The Picturing Death Project Journal Entries from 1999-2003

The simple but effective structure for the Picturing Death Project, a cast glass table, four chairs, and journals, provide a structure for journal writing with 4 questions that help participants examine how we will choose to live with the knowledge that death is inevitable. Currently, the project table, chairs and journals reside at Hospice Care of Southwest Michigan in Kalamazoo. http://www.hospiceswmi.org

Tuesday, May 17, 2011

Journal Entry 676

1.

Once upon a time, I believed in a Heaven and a Hell, that I would be good and go to the good place and live eternity peacefully and happily. I no longer believe in an afterlife later on, and my thoughts were that death was a permanent and for when the physical body shut down and the mentalities faded away. I imagined that the consciousness that was a person dissipated into the darkness and disappeared forever. This frightened me, for I did not want to disappear and fade to nothing. And then there came a time when I came to appreciate life and I decided that there was a greater whole to everything, a spiritual connection that links together life and death and everything in between.

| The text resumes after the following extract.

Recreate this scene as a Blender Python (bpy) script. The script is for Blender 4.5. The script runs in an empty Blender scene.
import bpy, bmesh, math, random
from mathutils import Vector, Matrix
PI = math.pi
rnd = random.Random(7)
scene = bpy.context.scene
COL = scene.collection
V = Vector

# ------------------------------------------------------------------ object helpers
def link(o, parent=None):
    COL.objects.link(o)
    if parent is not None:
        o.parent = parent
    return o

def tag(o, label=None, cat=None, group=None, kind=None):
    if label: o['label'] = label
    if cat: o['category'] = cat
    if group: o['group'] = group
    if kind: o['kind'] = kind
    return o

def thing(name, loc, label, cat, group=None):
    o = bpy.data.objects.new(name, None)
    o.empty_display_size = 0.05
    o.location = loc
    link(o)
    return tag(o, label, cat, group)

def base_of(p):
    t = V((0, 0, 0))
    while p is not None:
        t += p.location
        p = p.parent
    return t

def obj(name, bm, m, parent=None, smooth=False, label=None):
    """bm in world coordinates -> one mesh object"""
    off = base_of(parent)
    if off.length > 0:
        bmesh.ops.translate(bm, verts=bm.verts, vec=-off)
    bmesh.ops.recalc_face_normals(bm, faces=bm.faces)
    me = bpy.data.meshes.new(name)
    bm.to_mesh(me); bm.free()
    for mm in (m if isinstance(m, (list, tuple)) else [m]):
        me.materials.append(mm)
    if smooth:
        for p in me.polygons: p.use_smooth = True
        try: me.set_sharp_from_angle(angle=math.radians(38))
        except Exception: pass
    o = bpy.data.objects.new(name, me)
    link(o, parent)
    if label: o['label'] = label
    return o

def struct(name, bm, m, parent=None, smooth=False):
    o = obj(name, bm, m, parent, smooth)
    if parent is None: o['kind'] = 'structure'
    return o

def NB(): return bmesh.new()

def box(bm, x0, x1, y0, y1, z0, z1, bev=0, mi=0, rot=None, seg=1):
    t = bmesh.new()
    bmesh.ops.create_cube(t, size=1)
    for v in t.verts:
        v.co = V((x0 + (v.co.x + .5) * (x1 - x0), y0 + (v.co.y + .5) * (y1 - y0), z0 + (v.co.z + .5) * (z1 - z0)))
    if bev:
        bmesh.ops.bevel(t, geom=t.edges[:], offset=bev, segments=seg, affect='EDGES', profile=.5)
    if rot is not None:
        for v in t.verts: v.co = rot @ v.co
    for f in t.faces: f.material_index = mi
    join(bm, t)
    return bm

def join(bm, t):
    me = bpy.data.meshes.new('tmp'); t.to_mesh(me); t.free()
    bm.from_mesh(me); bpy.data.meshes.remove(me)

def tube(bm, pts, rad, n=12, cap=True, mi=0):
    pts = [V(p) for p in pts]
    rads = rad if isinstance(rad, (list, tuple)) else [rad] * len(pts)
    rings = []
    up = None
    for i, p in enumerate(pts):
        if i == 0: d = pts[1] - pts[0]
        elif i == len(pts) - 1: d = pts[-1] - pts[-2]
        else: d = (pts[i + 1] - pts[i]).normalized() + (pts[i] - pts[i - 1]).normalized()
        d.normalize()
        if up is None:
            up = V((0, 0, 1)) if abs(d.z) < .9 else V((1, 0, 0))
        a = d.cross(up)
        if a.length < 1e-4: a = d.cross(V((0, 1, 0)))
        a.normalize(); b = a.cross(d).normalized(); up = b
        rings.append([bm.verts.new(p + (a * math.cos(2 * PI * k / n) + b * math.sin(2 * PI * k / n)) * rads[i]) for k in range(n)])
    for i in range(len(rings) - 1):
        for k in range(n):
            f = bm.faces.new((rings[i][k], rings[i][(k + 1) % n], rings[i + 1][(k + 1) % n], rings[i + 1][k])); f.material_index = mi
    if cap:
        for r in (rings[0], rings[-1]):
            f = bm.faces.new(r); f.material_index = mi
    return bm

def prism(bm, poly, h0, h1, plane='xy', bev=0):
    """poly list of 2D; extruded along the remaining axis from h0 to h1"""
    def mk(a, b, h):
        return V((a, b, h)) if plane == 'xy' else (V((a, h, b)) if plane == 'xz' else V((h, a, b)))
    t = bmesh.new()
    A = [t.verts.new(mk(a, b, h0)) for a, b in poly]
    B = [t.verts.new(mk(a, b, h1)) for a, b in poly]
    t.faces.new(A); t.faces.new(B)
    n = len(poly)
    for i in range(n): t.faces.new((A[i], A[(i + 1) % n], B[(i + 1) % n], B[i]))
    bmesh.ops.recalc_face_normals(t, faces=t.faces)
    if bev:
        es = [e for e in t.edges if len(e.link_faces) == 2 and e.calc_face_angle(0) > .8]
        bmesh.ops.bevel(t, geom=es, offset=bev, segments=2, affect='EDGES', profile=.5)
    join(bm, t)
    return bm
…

The soul of a human is too strong to fade away and when the physical body dies, the spirit lingers on. The spirit would linger on as part of the collective spirituality, not necessarily ascending to some heavenly realm, but subject to be part of the whole. What happens after that is the choice of the energy or the will of the natural cycle, whether to stay behind in corporeal form and watch over loved ones or become something more, something else, perhaps live the reincarnation cycle.


2.

My own death came at a single moment two years ago, when I was thrown back by the force of a car crashing into mine, when my arms, and chest, and stomach burned like fire making it hard to breathe. When I felt the blood between my fingers, warm and wet, when I felt pain so deep I drowned in it, when I felt the weight of my own severed thumb against my palm. But all this was nothing, a prelude, for I experienced my death in the moment my head lulled to the side against my seat and I took in the sight of the two figures next to me lim and still as rag dolls. My death came in that moment as I screamed again and again until my throat was raw and hoarse, while the pain was too intense to reach out, while my head ached from the blood roaring in ears. As hand grabbed for me, fought to release my seat belt, I kept on crying out, their names, pleas for them to answer me. As no response ever came, that is when I felt my soul's death.


3.

It gives me reason to reach out to others and make connections, to treasure what I have and never want for too much more, all because I know my time in the physical body is limited, that after death I have to let go of everything familiar and surrender to something unknown. So all I can as is treasure what is familiar and wait.


4.

The only thing I can hope for after my death is that I find the peace I would never quite find in life. My fear is that I'll never find it.